Wed, Oct 05, 2005 - Page 9 News List

Silk Road to riches for China and India

Continued growth at present rates will see China and India make up half of the global economy by 2050



Tracing a route through the folds of the eastern Himalayas, Motilall Lakhotia is explaining how Indian trade caravans used to ply the scenic Chumbi valley into Tibet.

"It was a big trade even then. The Tibetans sold us Indians silver, raw wool and Chinese silk. We had manufactured goods and cotton. Especially blue cotton, because that is what everyone wore those days. You remember ... they called them Mao suits," says the dapper Lakhotia.

The 80-year-old businessman is one of a dying breed of Indians who once traded across the mountains. Many in Gangtok, the capital of India's Sikkim state, which nestles in the foothills of the Himalayas, remember a flourishing cross-border trade in wool, machine parts and tea carried by mules that were supervised by resident trade commissioners on either side.

The mountain kingdom of Sikkim was a pit stop on one of Asia's main arterial routes linking Tibet to the nearest ports on the Bay of Bengal. Goods were unloaded in Calcutta, driven 600km and then carried over mountain passes into Tibet before being taken as far again to Lhasa. A small Chinese community sprang up in Calcutta.

Indian businessmen began buying homes and warehouses in Yadong in China.

In 1962 all this came to an end. The frontier was sealed after a short, bloody border conflict between Nehru's India and Mao's China.

The Silk Road -- or to give it its Chinese name, the Tea Horse route -- which carried three-quarters of Sino-Indo border trade, worth hundreds of millions of silver dollars, was closed overnight. "When the war happened, it all disappeared. It was a good business and everything I had built up in seven years was gone," Lakhotia said.

The hostility continued until early this decade when business ties began to ease the wariness between the world's two most populous nations. The value of the two-way trade has risen from a few hundred million dollars in the mid-1990s to US$13 billion last year.

Gangtok is likely to be one of the first beneficiaries of this rapprochement. By March the first direct trade link between India and China will be re-opened. Perched at 4,500m, Nathu La pass will resume business as the world's highest customs post.

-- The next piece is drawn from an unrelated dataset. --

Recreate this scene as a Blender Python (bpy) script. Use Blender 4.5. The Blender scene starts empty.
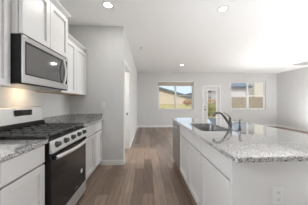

Karma Gyatso, industrial secretary in Sikkim, points out that a recent report by the Confederation of Indian Industry said the potential for cross-border trade could reach US$10 billion within a decade.

"It will be a big boost to us. We have to tackle high levels of unemployment in the state and trade will provide opportunities for a lot of people here," Gyatso said.

What's happening in Sikkim is only part of what is now being called the "Chindia effect," a phrase that has gained currency as it dawned on analysts that if the current growth rate persists in China and India, by 2050 the two nations will account for roughly half of global output. The "Chindia" region's potential of huge domestic markets -- encompassing a third of humanity -- cheap highly skilled labor and governments pursuing capital-friendly policies have led many to conclude that the world is at a tipping point in history.

In Mapping the Global Future, a report by the National Intelligence Council, a division of the CIA, analysts concluded: "In the same way that commentators refer to the 1900s as the `American Century,' the 21st century may be seen as the time when Asia, led by China and India, comes into its own."